Don’t worry about the text, it was in Russian anyway

A regular Japanese School Student that can see spirits meets a girl and the girl wants to kill him with something that looks like a glowing hula hoop. It says something about the world of manga and anime that a premise like that sounds a bit generic. But Devil is in the details - and there’s a lot of those. Both the reader and the hero are given very little answers from the get-go - only that the heroine hates him not because of anything he did, but because of their past lives. And to find the answers, he will have to learn about those lives.

If you read Jack London’s novel The Star Rover (also known as The Jacket) you’ll immediately understand where this is going. The story of Spirit Circle takes place over a relatively short period of time in the present - but also spans several lifetimes in different places and different ages. And they’re all pretty good.


This is kind of why it is hard to definitively state what genre is Spirit Circle, besides simply going with “fiction”. It has some action but it’s not an action manga. It has some romance but it’s not a romance manga. Giving it a name of its own, I’d call it “slice of lives”.

The time you spend with each “life” varies, but they’re all not terribly long as far as manga goes - but you also get the full picture of what that incarnation of our hero was and how that life went. A complement to how they’re written is the fact that they manage to give me a very specific feeling.


You know the feeling when you saw a very vivid dream, full of details and realistic emotions but then you suddenly wake up back to the real world? And for a few waking moments, you desperately try to go back to the dream - because you had a life there, and you can’t just abandon it, doing that feels like cheating on something or someone important. Spirit Circle, in my opinion, does a great job of conveying that feeling.

The worst part of waking up

But also in the real life the details of your “dream life” disperse in a few moments, maybe an hour or so. You might feel a little mellow for a bit longer, but it’s hard to put a finger on anything specific of that life which felt so real just a moment ago. Well, imagine if that didn’t happen. Imagine if you woke up in your bed with your life and things to take care of - but the weight of the life you “had” never leaves you. A full story that you lived but that happened to someone else, a story that you no longer can do anything with - imagine having to deal with that.

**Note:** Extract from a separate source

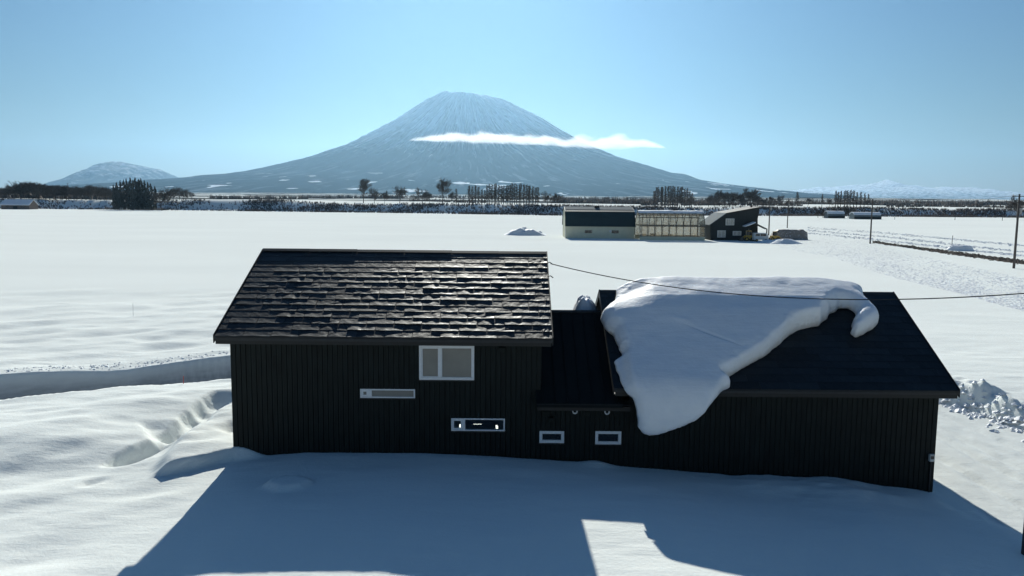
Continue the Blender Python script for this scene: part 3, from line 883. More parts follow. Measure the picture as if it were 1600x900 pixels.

I don’t want to give any details to any of the lives that your hero sees not to lessen the impact of it. But I will say that they’re all great, written with care and almost infinite imagination in how they vary and places that they go to. While being their separate lives in different times and ages, they all are connected to the over-arching story. Things introduced in one chapter emerge in the next one and none of them feel completely separated - there’s pretty much no filler in the manga.


Both the art style and the writing seem somewhat light in tone, but it’s also not really a comedy manga. It deals with some serious, mature and often grim topics. The lighter tone seems not like a fun, easy going story, but more like optimism in the face of unfortunate circumstances.

The reincarnation is a valuable tool for the story in a different way, besides the ability to tell a multi-setting story. Spirit Circle has a relatively small cast of characters - some are more and some are less fledged out. But there’s also quite a lot of characters. Wait, what?


In different lives and time periods, we meet new characters that are different incarnations of the ones we’re already familiar with. And while different lives of the same soul may be quite different people, there are some traits that carry over and unseen, unspoken connections that are forged between these souls.

The Weaker Parts

No manga is perfect - at least I’m yet to see one - and Spirit Circle is no different. There are some weaker parts.


First of all, the art style is fun to look at, but it’s quite often nothing spectacular. There is a lot of dialogue and expository narration and sometimes it’s just two characters talking with an unremarkable background - or even just a blank one.

This is definitely a text-heavy manga and arts serves a more complementary role to the story. It’s definitely no Berserk or BLAME in terms of the visuals. But it’s not bad. There are some interesting shots and bursts of action feel dynamic.

A sample of talking on the left and action on the right

Also, while lacking in luscious backgrounds and epic scenes with thousand details, one thigs the art has going for it is the characters. While characters look somewhat cartoonish (which isn’t inherently a bad thing) Mizukami Satoshi nails the portrayal of emotions on people. When they are sad, bittersweet or joyful you can immediately tell that based on their expressions.


Speaking of characters, that’s another thing I could barely muster to call a weaker part. Some of the secondary characters - the supporting cast - aren’t as fledged out as I’d like them to be. You get the idea and the concept behind the characters, meeting them in different lifetimes and such, but I felt like there should’ve been more about them.

And that’s pretty much it when it comes to the weak points of this manga.

The Strongest Part

It made me feel real emotions. I felt sad when a tragedy happened, I felt happy when something good was revealed, I felt cheated when things were unfair. I went through this entire story and feel richer for doing so.


The Conclusion

I hope 1000+ words of me singing the praise to Spirit Circle sold it to you enough. It’s just 45 chapters about 25 pages each and if you have a few free evenings or some downtime I definitely recommend anyone with interest in great stories to check it out.